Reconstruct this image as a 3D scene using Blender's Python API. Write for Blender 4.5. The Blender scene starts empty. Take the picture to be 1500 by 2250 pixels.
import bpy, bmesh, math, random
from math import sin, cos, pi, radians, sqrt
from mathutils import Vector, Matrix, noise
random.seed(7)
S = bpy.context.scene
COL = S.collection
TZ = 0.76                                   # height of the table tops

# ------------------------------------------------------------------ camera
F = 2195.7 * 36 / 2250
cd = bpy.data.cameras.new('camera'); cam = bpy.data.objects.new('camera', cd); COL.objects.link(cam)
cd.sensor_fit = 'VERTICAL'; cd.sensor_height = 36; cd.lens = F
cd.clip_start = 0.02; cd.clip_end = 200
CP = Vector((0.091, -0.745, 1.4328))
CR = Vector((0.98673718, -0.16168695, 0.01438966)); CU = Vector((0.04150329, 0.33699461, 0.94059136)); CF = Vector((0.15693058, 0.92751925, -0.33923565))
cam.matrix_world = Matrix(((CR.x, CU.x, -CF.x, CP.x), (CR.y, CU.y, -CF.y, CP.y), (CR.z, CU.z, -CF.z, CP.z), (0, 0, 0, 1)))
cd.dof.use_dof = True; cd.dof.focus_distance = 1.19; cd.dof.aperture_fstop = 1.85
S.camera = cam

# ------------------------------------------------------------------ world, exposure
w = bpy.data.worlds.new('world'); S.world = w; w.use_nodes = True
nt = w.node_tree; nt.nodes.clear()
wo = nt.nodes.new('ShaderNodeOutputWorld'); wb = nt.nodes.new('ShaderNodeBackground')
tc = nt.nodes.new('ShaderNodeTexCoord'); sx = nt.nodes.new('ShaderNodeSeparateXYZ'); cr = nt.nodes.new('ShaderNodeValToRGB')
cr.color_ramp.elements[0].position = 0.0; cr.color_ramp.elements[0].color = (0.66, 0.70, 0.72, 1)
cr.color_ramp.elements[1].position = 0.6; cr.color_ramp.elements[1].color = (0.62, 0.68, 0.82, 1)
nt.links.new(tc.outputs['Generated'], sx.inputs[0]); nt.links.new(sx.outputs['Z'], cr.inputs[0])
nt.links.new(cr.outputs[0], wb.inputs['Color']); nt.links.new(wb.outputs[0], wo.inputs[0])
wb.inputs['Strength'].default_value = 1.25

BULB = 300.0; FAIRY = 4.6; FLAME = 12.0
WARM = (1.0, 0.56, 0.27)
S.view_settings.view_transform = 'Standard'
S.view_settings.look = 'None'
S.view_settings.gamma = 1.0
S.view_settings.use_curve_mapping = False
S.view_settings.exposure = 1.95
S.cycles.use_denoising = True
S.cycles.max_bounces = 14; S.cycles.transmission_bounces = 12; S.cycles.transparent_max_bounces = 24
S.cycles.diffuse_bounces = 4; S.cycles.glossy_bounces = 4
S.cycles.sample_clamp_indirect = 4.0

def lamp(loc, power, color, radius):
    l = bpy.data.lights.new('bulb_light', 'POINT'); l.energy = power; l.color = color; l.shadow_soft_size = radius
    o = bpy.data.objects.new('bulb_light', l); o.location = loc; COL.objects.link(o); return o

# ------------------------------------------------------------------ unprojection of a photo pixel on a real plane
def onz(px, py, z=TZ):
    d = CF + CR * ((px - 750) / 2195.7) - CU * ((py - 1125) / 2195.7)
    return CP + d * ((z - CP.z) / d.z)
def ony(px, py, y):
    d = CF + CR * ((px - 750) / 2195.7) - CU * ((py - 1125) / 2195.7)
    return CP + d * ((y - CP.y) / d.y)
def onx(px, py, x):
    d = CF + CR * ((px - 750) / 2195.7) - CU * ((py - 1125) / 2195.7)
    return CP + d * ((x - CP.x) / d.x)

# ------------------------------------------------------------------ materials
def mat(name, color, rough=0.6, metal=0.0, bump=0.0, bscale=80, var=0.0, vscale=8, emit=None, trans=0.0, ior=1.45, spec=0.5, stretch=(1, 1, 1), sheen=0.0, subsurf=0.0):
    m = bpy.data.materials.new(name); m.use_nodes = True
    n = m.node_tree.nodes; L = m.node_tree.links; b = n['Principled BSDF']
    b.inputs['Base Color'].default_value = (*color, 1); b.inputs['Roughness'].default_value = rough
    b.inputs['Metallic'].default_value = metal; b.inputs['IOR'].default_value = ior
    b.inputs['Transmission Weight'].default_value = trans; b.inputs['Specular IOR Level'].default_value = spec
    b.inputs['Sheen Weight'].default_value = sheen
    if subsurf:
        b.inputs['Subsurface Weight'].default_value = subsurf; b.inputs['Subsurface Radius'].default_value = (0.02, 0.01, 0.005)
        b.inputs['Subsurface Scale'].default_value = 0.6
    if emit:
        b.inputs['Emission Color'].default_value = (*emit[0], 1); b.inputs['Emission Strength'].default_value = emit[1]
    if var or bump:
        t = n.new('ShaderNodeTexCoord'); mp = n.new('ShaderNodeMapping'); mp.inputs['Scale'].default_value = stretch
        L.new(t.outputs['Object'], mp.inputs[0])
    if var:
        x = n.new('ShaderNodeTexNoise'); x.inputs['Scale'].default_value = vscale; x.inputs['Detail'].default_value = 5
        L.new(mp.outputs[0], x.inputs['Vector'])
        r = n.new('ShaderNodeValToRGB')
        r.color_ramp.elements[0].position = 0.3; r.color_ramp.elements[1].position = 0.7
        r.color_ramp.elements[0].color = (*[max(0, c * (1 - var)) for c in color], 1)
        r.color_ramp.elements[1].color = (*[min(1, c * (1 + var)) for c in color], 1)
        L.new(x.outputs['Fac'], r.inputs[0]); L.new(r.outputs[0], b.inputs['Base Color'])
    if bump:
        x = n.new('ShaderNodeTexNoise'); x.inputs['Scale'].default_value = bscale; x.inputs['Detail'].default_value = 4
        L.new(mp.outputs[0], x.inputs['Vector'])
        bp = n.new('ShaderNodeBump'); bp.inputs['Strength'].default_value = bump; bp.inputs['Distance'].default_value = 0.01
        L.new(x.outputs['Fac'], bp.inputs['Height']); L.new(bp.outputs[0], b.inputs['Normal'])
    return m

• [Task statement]
Give the lines again, exactly as they stand, from the beginning of the data through the line with "the table tops".

• [Task solution]
Reconstruct this image as a 3D scene using Blender's Python API. Write for Blender 4.5. The Blender scene starts empty. Take the picture to be 1500 by 2250 pixels.
import bpy, bmesh, math, random
from math import sin, cos, pi, radians, sqrt
from mathutils import Vector, Matrix, noise
random.seed(7)
S = bpy.context.scene
COL = S.collection
TZ = 0.76                                   # height of the table tops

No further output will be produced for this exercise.